- Problem description: Copy each line exactly. Drop every picture.

- Data shown:
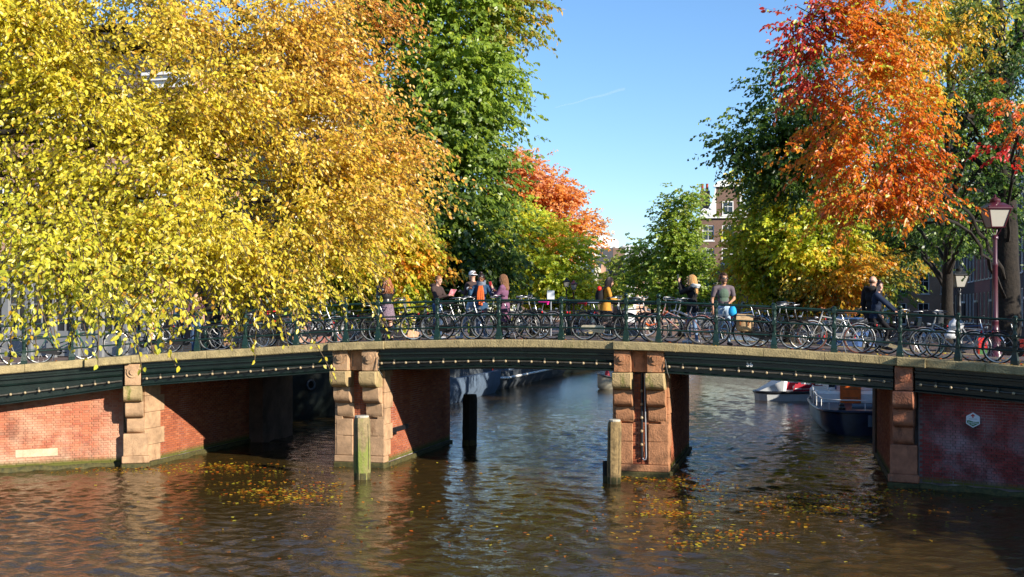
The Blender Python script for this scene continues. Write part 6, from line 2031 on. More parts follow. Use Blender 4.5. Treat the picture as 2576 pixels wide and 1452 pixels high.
m = MB(); m.box((2.7, -.22, 2.24), (2.9, 2.3, .07), ch=.03); m.build('cabin_roof', M['white'], root)
m = MB(); m.box((1.08, .06, 1.36), (.10, .74, 1.26), ch=.01); dr = m.build('door', M['orangedoor'], root)
m = MB(); m.box((1.02, .06, 1.62), (.03, .42, .36), ch=.1); m.build('door_window', M['glass'], dr)
for z in (1.30, .98):
    m = MB(); m.box((1.025, .06, z), (.02, .54, .03)); m.build('door_batten', M['saddle_brown'], dr)
m = MB(); m.box((1.34, .70, 1.62), (.03, .22, .55), ch=.01); m.build('cabin_window', M['glass'], root)
m = MB(); m.box((1.34, -.80, 1.62), (.03, .5, .45), ch=.01); m.build('cabin_window', M['glass'], root)
m = MB(); m.box((1.33, .56, 1.62), (.05, .05, .7)); m.build('window_post', M['frame_blue'], root)
m = MB()
rail = [V(1.2, 1.40, 1.42), V(.2, 1.46, 1.30), V(-1.2, 1.45, 1.22), V(-2.1, 1.36, 1.18), V(-2.6, 1.14, 1.17), V(-2.82, .72, 1.17), V(-2.86, .0, 1.17), V(-2.82, -.7, 1.17), V(-2.6, -1.1, 1.17)]
m.tube(rail, .022, 7)
for q in (rail[1], rail[2], rail[3], rail[4], rail[6], rail[7]):
    m.tube([V(q.x, q.y, .74), q], .017, 6)
m.build('guard_rail', M['white'], root, 50)
m = MB(); m.tube([V(-1.2, .25, .82), V(-1.3, -1.0, .84)], .11, 10); m.build('fender_roll', M['fender'], root, 50)
m = MB(); m.box((-1.9, .66, .80), (.25, .24, .2), ch=.05); m.ball((-1.85, .66, .92), .1, 8); m.build('winch', M['blacksteel'], root)
m = MB(); m.tube([V(-2.3, -.55, .74), V(-2.2, -.6, 1.15), V(-1.0, -.95, 1.45)], .02, 6); m.build('davit', M['blacksteel'], root)
m = MB(); m.tube([V(.6, 1.42, .8), V(.58, 1.42, 1.30)], .05, 8); m.build('bollard', M['blacksteel'], root, 50)
for x_, y in ((-2.98, -.15), (-2.72, -1.12)):
    m = MB(); m.tube([V(x_, y, .30), V(x_ + .02, y, .68)], .075, 8); m.build('fender', M['fender'], root, 50)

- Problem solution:
The Blender Python script for this scene continues. Write part 6, from line 2031 on. More parts follow. Use Blender 4.5. Treat the picture as 2576 pixels wide and 1452 pixels high.
m = MB(); m.box((2.7, -.22, 2.24), (2.9, 2.3, .07), ch=.03); m.build('cabin_roof', M['white'], root)
m = MB(); m.box((1.08, .06, 1.36), (.10, .74, 1.26), ch=.01); dr = m.build('door', M['orangedoor'], root)
m = MB(); m.box((1.02, .06, 1.62), (.03, .42, .36), ch=.1); m.build('door_window', M['glass'], dr)
for z in (1.30, .98):
    m = MB(); m.box((1.025, .06, z), (.02, .54, .03)); m.build('door_batten', M['saddle_brown'], dr)
m = MB(); m.box((1.34, .70, 1.62), (.03, .22, .55), ch=.01); m.build('cabin_window', M['glass'], root)
m = MB(); m.box((1.34, -.80, 1.62), (.03, .5, .45), ch=.01); m.build('cabin_window', M['glass'], root)
m = MB(); m.box((1.33, .56, 1.62), (.05, .05, .7)); m.build('window_post', M['frame_blue'], root)
m = MB()
rail = [V(1.2, 1.40, 1.42), V(.2, 1.46, 1.30), V(-1.2, 1.45, 1.22), V(-2.1, 1.36, 1.18), V(-2.6, 1.14, 1.17), V(-2.82, .72, 1.17), V(-2.86, .0, 1.17), V(-2.82, -.7, 1.17), V(-2.6, -1.1, 1.17)]
m.tube(rail, .022, 7)
for q in (rail[1], rail[2], rail[3], rail[4], rail[6], rail[7]):
    m.tube([V(q.x, q.y, .74), q], .017, 6)
m.build('guard_rail', M['white'], root, 50)
m = MB(); m.tube([V(-1.2, .25, .82), V(-1.3, -1.0, .84)], .11, 10); m.build('fender_roll', M['fender'], root, 50)
m = MB(); m.box((-1.9, .66, .80), (.25, .24, .2), ch=.05); m.ball((-1.85, .66, .92), .1, 8); m.build('winch', M['blacksteel'], root)
m = MB(); m.tube([V(-2.3, -.55, .74), V(-2.2, -.6, 1.15), V(-1.0, -.95, 1.45)], .02, 6); m.build('davit', M['blacksteel'], root)
m = MB(); m.tube([V(.6, 1.42, .8), V(.58, 1.42, 1.30)], .05, 8); m.build('bollard', M['blacksteel'], root, 50)
for x_, y in ((-2.98, -.15), (-2.72, -1.12)):
    m = MB(); m.tube([V(x_, y, .30), V(x_ + .02, y, .68)], .075, 8); m.build('fender', M['fender'], root, 50)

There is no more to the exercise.